Cannes - Jack Kerouac's cult novel On the Road, a sex, drugs and booze-fuelled hymn to youthful freedom, hit the big screen in Cannes on Wednesday with British actor Sam Riley in the driving seat.

Brazilian director Walter Salles stayed true to the exuberant spirit of the Beat Generation bible in the 137-minute movie he is pitting against 21 other works for the festival's Palme d'Or top prize.

The film, also starring Garrett Hedlund, Kristen Stewart and Kirsten Dunst, got a polite reception at its press screening on Wednesday ahead of its red-carpet gala premiere later in the day.

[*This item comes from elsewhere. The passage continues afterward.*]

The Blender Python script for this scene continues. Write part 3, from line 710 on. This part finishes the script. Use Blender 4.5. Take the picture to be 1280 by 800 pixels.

Salles, best known for another roadtrip movie, The Motorcycle Diaries about Che Guevara's youthful travels, shows his heroes drinking, taking drugs and fornicating as they make their way back and forth across America, with a stopover in Mexico.

Coffee-fuelled fever

Kerouac, who calls himself Sal Paradise in the autobiographical novel about his wandering years in the late 1940s and early 1950s, is mesmerised by a character called Dean Moriarty who has done time and knows better than anyone how to live in the moment.

Sal hits the road with him and, in between their dionysian outings, reads writers like Joyce, Celine and Proust and begins to see how literature can be born out of raw experience.

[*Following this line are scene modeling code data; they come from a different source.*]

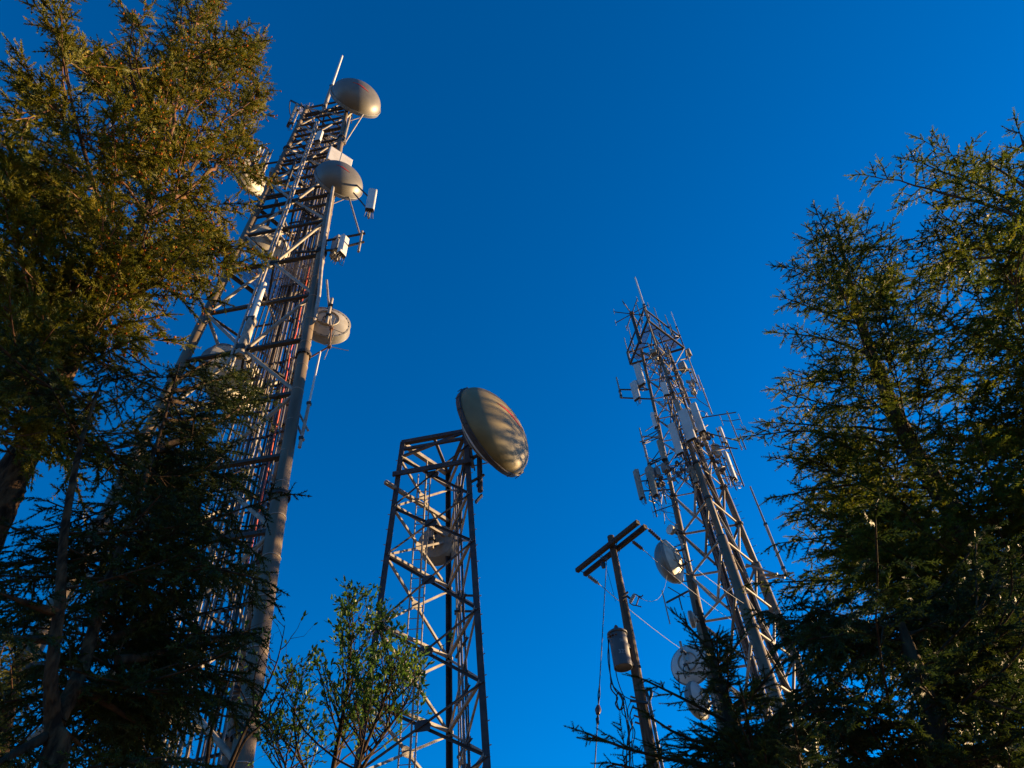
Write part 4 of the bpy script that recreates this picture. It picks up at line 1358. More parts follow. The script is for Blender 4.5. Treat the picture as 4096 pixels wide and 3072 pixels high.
class Conifer:
    def __init__(self, seed):
        self.rng = np.random.default_rng(seed)
        self.limb = []          # polylines with start radius
        self.seg = []           # wood segments
        self.tw = []            # twigs: base, dir, len, tone
        self.tips = []

    def add_limb(self, p0, p1, bow=.0, r0=.04, sag=0.0):
        """curved limb from p0 to p1; bow > 0 lifts its middle, < 0 hangs it"""
        p0, p1 = np.asarray(p0, float), np.asarray(p1, float)
        L_ = np.linalg.norm(p1 - p0)
        n_ = max(5, int(L_ / .3))
        t = np.linspace(0, 1, n_)[:, None]
        side = unit(np.cross(p1 - p0, [0, 0, 1]) + 1e-6)
        w = self.rng.normal(0, .05) * L_
        P_ = p0 + (p1 - p0) * t + np.array([0, 0, 1.0]) * (bow * L_ * 4 * t * (1 - t)) + side * w * np.sin(t * math.pi)
        P_ = P_ + self.rng.normal(0, .012, P_.shape) * L_ * .4
        P_[0] = p0
        self.limb.append((P_, r0))

    def grow(self, sec_gap=.13, sec_len=.75, sec_max=1.1, t0=.22, tw_gap=.06, tw_len=.16, droop=.25, spread=58, flat=.35, tipbias=.25, dens=1.0):
        rng = self.rng
        SA, SB, SR = [], [], []
        TB, TD, TL, TT = [], [], [], []
        for P_, r0 in self.limb:
            seg = np.linalg.norm(np.diff(P_, axis=0), axis=1)
            cum = np.concatenate([[0], np.cumsum(seg)])
            L_ = cum[-1]
            lt = rng.random()                         # limb tone
            # limb needles near its tip
            k = max(2, int(L_ * (1 - t0) / sec_gap))
            s = L_ * (t0 + (1 - t0) * (np.arange(k) + rng.random(k) * .7) / k)
            side_sign = np.where(np.arange(k) % 2 == 0, 1.0, -1.0)
            pos = np.stack([np.interp(s, cum, P_[:, c_]) for c_ in range(3)], 1)
            pos2 = np.stack([np.interp(np.minimum(L_, s + .08), cum, P_[:, c_]) for c_ in range(3)], 1)
            pos0 = np.stack([np.interp(np.maximum(0, s - .08), cum, P_[:, c_]) for c_ in range(3)], 1)
            d = nrm(pos2 - pos0)
            sd_ = nrm(np.cross(d, np.array([0, 0, 1.0])) + 1e-6) * side_sign[:, None]
            upv = np.cross(sd_, d) * side_sign[:, None]
            ang = np.radians(spread + rng.normal(0, 11, k))
            roll = rng.normal(0, flat, k)
            sd2 = sd_ * np.cos(roll)[:, None] + upv * np.sin(roll)[:, None]
            d2 = nrm(d * np.cos(ang)[:, None] + sd2 * np.sin(ang)[:, None])
            ln = np.minimum(sec_max, (tipbias + sec_len * (1 - s / L_) ** .8 * min(1.6, L_ / 2.2))) * rng.uniform(.55, 1.15, k)
            # main tip
            pos = np.concatenate([pos, P_[-1:]])
            d2 = np.concatenate([d2, nrm((P_[-1] - P_[-2])[None])])
            ln = np.concatenate([ln, [tipbias * 1.2]])
            up = np.array([0, 0, 1.0])
            ns = 3
            prev = pos
            dd = d2
            for q in range(ns):
                dd = nrm(dd - up * droop * (.35 + .5 * q) * rng.uniform(.4, 1.3, (len(pos), 1)) + rng.normal(0, .06, dd.shape))
                nxt = prev + dd * (ln / ns)[:, None]
                SA.append(prev); SB.append(nxt)
                SR.append(np.stack([.007 * (1 - q / 3.5) * np.sqrt(ln / .5 + .15), .007 * (1 - (q + 1) / 3.5) * np.sqrt(ln / .5 + .15)], 1))
                # twigs on this segment
                m_ = np.maximum(1, np.round(ln / ns / tw_gap * dens + rng.random(len(ln)) * .8).astype(int))
                for j in range(int(m_.max())):
                    ok = m_ > j
                    if not ok.any():
                        continue
                    f = ((j + rng.random(ok.sum()) * .8) / m_[ok])[:, None]
                    b_ = prev[ok] + (nxt - prev)[ok] * f
                    sg = np.where(rng.random(ok.sum()) < .5, 1.0, -1.0)[:, None]
                    s2 = nrm(np.cross(dd[ok], up) + 1e-6) * sg
                    a2 = np.radians(rng.normal(48, 14, ok.sum()))[:, None]
                    td = nrm(dd[ok] * np.cos(a2) + s2 * np.sin(a2) + rng.normal(0, .28, s2.shape) - up * droop * .5)
                    TB.append(b_); TD.append(td)
                    TL.append(tw_len * rng.uniform(.55, 1.25, ok.sum()))
                    TT.append(np.clip(.30 * lt + .15 + rng.normal(0, .16, ok.sum()) + .3 * rng.random(ok.sum()), 0, 1))
                # the branchlet itself carries needles
                TB.append(prev); TD.append(nrm(nxt - prev)); TL.append(ln / ns * 1.05)
                TT.append(np.clip(.30 * lt + .2 + rng.normal(0, .16, len(ln)), 0, 1))
                prev = nxt
            TB.append(prev); TD.append(nrm(dd + rng.normal(0, .1, dd.shape))); TL.append(np.full(len(ln), tw_len) * rng.uniform(.7, 1.3, len(ln)))
            TT.append(np.clip(.30 * lt + .35 + rng.normal(0, .16, len(ln)), 0, 1))
        self.SA, self.SB, self.SR = np.concatenate(SA), np.concatenate(SB), np.concatenate(SR)
        self.TB, self.TD, self.TL, self.TT = np.concatenate(TB), np.concatenate(TD), np.concatenate(TL), np.concatenate(TT)
        return self

    def foliage(self, M_=4, nl=.032, nw=.012, planes=2):
        """each twig becomes a little brush of needle blades"""
        rng = self.rng
        N_ = len(self.TB)
        d = self.TD
        a = nrm(np.cross(d, rng.normal(0, 1, (N_, 3))))
        b = np.cross(d, a)
        V, tone = [], []
        L_ = self.TL[:, None]
        for j in range(M_):
            f = (j + .35) / M_
            e0 = (a, b)[j % 2] if planes == 2 else nrm(a * math.cos(j * 1.1) + b * math.sin(j * 1.1))
            for sg in (1, -1):
                c_ = self.TB + d * L_ * (f + rng.random((N_, 1)) * .6 / M_)
                size = nl * (1.08 - .45 * f) * rng.uniform(.7, 1.3, (N_, 1))
                wv = d * nw
                tip = c_ + e0 * sg * size * .85 + d * size * .95
                V += [c_ - wv, c_ + wv, tip]
                tone.append(np.clip(self.TT + rng.normal(0, .05, N_), 0, 1))
        # leafy core of the shoot
        core = nl * .30
        V += [self.TB - a * core, self.TB + a * core, self.TB + d * L_]
        V += [self.TB - b * core, self.TB + b * core, self.TB + d * L_ * .9]
        tone += [self.TT, self.TT]
        # end blade
        tip = self.TB + d * (L_ + nl * .8)
        V += [self.TB + d * L_ * .8 + a * nl * .35, self.TB + d * L_ * .8 - a * nl * .35, tip]
        tone.append(self.TT)
        K = len(tone)
        V = np.stack(V, 1).reshape(-1, 3)
        T_ = np.arange(len(V)).reshape(-1, 3)
        tone = np.repeat(np.stack(tone, 1).reshape(-1), 3)
        return V, T_, tone

    def wood(self, limb_min=.008, rmax=9):
        A, B, ra, rb = [], [], [], []
        for P_, r0 in self.limb:
            if r0 >= rmax:
                continue
            t = np.linspace(1, 0, len(P_))
            r = limb_min + (r0 - limb_min) * t
            A.append(P_[:-1]); B.append(P_[1:]); ra.append(r[:-1]); rb.append(r[1:])
        V1, F1 = tubes_np(np.concatenate(A), np.concatenate(B), np.concatenate(ra), np.concatenate(rb), 6)
        V2, F2 = tubes_np(self.SA, self.SB, self.SR[:, 0], np.maximum(.0015, self.SR[:, 1]), 3)
        return (V1, F1), (V2, F2)

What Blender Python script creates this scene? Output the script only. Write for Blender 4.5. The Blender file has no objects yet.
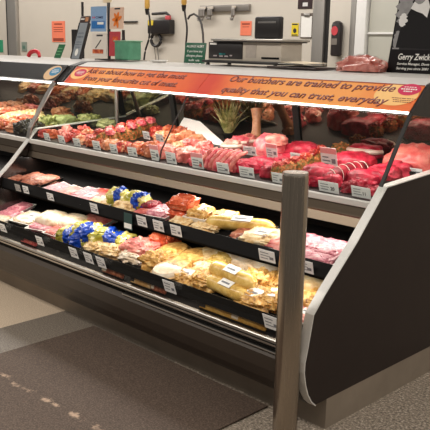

The then 29-year-old Kerouac famously wrote up the novel in a three-week sitting in April 1951, typing continuously on to a 36m roll of tracing paper sheets that he cut to size and taped together.

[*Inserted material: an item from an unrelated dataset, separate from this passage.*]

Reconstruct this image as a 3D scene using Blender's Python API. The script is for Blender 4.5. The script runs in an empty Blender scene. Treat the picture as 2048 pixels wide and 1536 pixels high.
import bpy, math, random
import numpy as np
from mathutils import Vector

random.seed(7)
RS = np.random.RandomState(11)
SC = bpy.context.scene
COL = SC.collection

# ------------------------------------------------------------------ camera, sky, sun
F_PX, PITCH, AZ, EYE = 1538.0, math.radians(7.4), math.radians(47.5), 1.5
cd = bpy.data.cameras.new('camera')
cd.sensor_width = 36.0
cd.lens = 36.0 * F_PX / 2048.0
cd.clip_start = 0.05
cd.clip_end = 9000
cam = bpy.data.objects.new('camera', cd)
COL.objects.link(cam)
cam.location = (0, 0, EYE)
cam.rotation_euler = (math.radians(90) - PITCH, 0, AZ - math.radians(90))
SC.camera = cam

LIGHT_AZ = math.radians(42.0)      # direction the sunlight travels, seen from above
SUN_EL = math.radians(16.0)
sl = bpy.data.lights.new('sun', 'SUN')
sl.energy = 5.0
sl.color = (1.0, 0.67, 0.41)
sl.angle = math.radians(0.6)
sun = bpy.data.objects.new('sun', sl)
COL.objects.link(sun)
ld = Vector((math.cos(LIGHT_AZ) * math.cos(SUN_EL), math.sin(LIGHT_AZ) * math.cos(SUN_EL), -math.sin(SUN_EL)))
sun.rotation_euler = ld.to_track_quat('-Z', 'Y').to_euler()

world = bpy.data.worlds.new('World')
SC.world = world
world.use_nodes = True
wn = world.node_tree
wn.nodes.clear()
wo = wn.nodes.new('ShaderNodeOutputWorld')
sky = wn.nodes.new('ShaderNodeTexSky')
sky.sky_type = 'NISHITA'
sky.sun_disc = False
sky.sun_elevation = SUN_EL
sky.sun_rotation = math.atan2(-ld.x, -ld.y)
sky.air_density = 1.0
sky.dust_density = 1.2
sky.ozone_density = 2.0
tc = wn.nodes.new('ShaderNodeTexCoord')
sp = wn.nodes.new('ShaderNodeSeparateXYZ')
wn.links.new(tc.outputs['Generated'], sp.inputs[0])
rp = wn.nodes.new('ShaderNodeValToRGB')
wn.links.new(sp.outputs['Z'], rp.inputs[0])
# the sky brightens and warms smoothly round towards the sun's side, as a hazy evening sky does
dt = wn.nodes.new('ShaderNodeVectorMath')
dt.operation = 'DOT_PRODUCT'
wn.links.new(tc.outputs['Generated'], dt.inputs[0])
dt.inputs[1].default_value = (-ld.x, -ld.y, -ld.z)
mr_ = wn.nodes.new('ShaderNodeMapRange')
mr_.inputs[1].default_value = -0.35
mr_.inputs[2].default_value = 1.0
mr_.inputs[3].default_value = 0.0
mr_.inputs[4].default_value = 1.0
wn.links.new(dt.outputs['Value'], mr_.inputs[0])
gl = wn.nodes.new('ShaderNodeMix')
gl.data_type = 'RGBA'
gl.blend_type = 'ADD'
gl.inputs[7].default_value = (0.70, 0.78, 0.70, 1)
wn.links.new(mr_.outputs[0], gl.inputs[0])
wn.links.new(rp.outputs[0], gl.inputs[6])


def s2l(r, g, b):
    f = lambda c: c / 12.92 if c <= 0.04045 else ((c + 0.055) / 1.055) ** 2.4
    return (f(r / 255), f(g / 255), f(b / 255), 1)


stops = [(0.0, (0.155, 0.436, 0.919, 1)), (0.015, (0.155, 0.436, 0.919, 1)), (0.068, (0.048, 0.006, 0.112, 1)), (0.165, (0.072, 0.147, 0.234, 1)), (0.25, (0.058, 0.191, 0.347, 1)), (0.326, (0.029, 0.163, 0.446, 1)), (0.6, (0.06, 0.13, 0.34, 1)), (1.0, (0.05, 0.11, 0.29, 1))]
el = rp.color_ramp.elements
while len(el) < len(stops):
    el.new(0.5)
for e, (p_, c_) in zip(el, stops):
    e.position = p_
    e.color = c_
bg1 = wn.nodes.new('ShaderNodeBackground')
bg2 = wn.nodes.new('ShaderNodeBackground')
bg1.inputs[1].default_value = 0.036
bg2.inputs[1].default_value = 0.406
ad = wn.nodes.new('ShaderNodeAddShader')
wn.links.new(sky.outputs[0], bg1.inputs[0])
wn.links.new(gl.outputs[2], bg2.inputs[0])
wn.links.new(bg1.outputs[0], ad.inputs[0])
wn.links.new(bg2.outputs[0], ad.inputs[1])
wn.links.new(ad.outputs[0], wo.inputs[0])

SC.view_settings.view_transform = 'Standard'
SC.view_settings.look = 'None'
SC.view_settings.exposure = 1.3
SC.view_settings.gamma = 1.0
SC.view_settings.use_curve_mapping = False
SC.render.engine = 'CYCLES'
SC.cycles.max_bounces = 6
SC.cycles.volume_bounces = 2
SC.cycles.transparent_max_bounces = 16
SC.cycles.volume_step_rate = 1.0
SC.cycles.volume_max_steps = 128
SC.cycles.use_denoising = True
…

Inspired by a rambling letter from his friend and travelling companion Neal Cassady - who becomes Dean in the novel - Kerouac decided to tell the story of their years on the road in a form that reflected the fluidity of improvised jazz.

Written in a coffee-fuelled fever, the 125 000 words of his career-making novel were poured onto the page without margins, paragraphs or chapters.